### Available data
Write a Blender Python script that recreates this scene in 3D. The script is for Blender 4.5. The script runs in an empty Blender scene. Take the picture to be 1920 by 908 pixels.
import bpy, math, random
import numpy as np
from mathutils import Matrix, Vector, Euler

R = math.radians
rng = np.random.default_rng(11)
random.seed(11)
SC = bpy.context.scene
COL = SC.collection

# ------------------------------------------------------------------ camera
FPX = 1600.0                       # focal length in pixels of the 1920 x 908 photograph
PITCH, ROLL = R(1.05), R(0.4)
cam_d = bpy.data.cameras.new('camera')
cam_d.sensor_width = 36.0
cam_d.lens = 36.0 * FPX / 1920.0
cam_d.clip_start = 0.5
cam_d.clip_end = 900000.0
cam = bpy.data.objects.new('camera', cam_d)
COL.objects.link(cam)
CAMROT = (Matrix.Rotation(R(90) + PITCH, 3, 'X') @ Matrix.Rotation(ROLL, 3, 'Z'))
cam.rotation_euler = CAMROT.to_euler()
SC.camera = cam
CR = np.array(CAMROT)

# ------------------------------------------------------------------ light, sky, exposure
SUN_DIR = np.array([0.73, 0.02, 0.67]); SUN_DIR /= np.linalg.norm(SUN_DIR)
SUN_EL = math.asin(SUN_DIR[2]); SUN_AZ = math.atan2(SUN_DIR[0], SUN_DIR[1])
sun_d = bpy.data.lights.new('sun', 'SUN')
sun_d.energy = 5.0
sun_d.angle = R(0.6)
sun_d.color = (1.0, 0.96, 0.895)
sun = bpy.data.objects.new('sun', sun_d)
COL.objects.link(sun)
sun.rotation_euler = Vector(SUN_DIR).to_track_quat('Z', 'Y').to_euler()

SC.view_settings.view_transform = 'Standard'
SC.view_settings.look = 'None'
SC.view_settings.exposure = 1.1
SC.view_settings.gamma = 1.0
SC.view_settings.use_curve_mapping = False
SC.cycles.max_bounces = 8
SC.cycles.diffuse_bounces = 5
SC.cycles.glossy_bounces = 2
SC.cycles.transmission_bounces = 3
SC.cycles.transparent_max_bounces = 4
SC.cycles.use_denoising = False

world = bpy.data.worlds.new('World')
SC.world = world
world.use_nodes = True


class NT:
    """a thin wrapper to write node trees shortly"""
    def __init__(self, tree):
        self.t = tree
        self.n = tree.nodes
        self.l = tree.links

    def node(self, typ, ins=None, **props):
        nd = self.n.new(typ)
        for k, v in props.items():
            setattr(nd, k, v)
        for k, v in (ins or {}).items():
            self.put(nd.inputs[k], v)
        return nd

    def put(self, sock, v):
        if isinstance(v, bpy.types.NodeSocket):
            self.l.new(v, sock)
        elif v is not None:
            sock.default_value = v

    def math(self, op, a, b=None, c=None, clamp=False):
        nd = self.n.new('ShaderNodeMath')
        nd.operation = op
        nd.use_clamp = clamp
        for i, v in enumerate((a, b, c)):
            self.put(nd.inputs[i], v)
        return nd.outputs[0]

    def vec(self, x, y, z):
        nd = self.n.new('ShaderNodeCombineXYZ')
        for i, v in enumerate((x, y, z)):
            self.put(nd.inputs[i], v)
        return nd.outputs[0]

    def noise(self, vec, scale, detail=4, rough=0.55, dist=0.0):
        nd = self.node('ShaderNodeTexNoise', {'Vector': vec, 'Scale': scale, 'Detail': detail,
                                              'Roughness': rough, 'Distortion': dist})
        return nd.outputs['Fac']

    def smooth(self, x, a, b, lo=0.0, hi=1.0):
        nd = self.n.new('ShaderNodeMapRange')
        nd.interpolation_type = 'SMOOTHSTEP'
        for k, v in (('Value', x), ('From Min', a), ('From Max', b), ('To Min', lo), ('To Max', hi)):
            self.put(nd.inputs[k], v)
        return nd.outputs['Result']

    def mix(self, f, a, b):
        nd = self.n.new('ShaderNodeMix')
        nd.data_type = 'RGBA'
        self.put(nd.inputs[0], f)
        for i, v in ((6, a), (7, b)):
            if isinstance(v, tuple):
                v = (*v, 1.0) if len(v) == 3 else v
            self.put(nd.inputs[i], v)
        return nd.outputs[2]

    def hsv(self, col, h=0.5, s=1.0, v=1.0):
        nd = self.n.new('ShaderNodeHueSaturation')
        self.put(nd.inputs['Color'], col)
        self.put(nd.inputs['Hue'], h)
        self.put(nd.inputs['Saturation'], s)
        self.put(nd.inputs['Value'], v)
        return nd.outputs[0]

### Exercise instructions
Recite the full listing above exactly.

### Full response
Write a Blender Python script that recreates this scene in 3D. The script is for Blender 4.5. The script runs in an empty Blender scene. Take the picture to be 1920 by 908 pixels.
import bpy, math, random
import numpy as np
from mathutils import Matrix, Vector, Euler

R = math.radians
rng = np.random.default_rng(11)
random.seed(11)
SC = bpy.context.scene
COL = SC.collection

# ------------------------------------------------------------------ camera
FPX = 1600.0                       # focal length in pixels of the 1920 x 908 photograph
PITCH, ROLL = R(1.05), R(0.4)
cam_d = bpy.data.cameras.new('camera')
cam_d.sensor_width = 36.0
cam_d.lens = 36.0 * FPX / 1920.0
cam_d.clip_start = 0.5
cam_d.clip_end = 900000.0
cam = bpy.data.objects.new('camera', cam_d)
COL.objects.link(cam)
CAMROT = (Matrix.Rotation(R(90) + PITCH, 3, 'X') @ Matrix.Rotation(ROLL, 3, 'Z'))
cam.rotation_euler = CAMROT.to_euler()
SC.camera = cam
CR = np.array(CAMROT)

# ------------------------------------------------------------------ light, sky, exposure
SUN_DIR = np.array([0.73, 0.02, 0.67]); SUN_DIR /= np.linalg.norm(SUN_DIR)
SUN_EL = math.asin(SUN_DIR[2]); SUN_AZ = math.atan2(SUN_DIR[0], SUN_DIR[1])
sun_d = bpy.data.lights.new('sun', 'SUN')
sun_d.energy = 5.0
sun_d.angle = R(0.6)
sun_d.color = (1.0, 0.96, 0.895)
sun = bpy.data.objects.new('sun', sun_d)
COL.objects.link(sun)
sun.rotation_euler = Vector(SUN_DIR).to_track_quat('Z', 'Y').to_euler()

SC.view_settings.view_transform = 'Standard'
SC.view_settings.look = 'None'
SC.view_settings.exposure = 1.1
SC.view_settings.gamma = 1.0
SC.view_settings.use_curve_mapping = False
SC.cycles.max_bounces = 8
SC.cycles.diffuse_bounces = 5
SC.cycles.glossy_bounces = 2
SC.cycles.transmission_bounces = 3
SC.cycles.transparent_max_bounces = 4
SC.cycles.use_denoising = False

world = bpy.data.worlds.new('World')
SC.world = world
world.use_nodes = True


class NT:
    """a thin wrapper to write node trees shortly"""
    def __init__(self, tree):
        self.t = tree
        self.n = tree.nodes
        self.l = tree.links

    def node(self, typ, ins=None, **props):
        nd = self.n.new(typ)
        for k, v in props.items():
            setattr(nd, k, v)
        for k, v in (ins or {}).items():
            self.put(nd.inputs[k], v)
        return nd

    def put(self, sock, v):
        if isinstance(v, bpy.types.NodeSocket):
            self.l.new(v, sock)
        elif v is not None:
            sock.default_value = v

    def math(self, op, a, b=None, c=None, clamp=False):
        nd = self.n.new('ShaderNodeMath')
        nd.operation = op
        nd.use_clamp = clamp
        for i, v in enumerate((a, b, c)):
            self.put(nd.inputs[i], v)
        return nd.outputs[0]

    def vec(self, x, y, z):
        nd = self.n.new('ShaderNodeCombineXYZ')
        for i, v in enumerate((x, y, z)):
            self.put(nd.inputs[i], v)
        return nd.outputs[0]

    def noise(self, vec, scale, detail=4, rough=0.55, dist=0.0):
        nd = self.node('ShaderNodeTexNoise', {'Vector': vec, 'Scale': scale, 'Detail': detail,
                                              'Roughness': rough, 'Distortion': dist})
        return nd.outputs['Fac']

    def smooth(self, x, a, b, lo=0.0, hi=1.0):
        nd = self.n.new('ShaderNodeMapRange')
        nd.interpolation_type = 'SMOOTHSTEP'
        for k, v in (('Value', x), ('From Min', a), ('From Max', b), ('To Min', lo), ('To Max', hi)):
            self.put(nd.inputs[k], v)
        return nd.outputs['Result']

    def mix(self, f, a, b):
        nd = self.n.new('ShaderNodeMix')
        nd.data_type = 'RGBA'
        self.put(nd.inputs[0], f)
        for i, v in ((6, a), (7, b)):
            if isinstance(v, tuple):
                v = (*v, 1.0) if len(v) == 3 else v
            self.put(nd.inputs[i], v)
        return nd.outputs[2]

    def hsv(self, col, h=0.5, s=1.0, v=1.0):
        nd = self.n.new('ShaderNodeHueSaturation')
        self.put(nd.inputs['Color'], col)
        self.put(nd.inputs['Hue'], h)
        self.put(nd.inputs['Saturation'], s)
        self.put(nd.inputs['Value'], v)
        return nd.outputs[0]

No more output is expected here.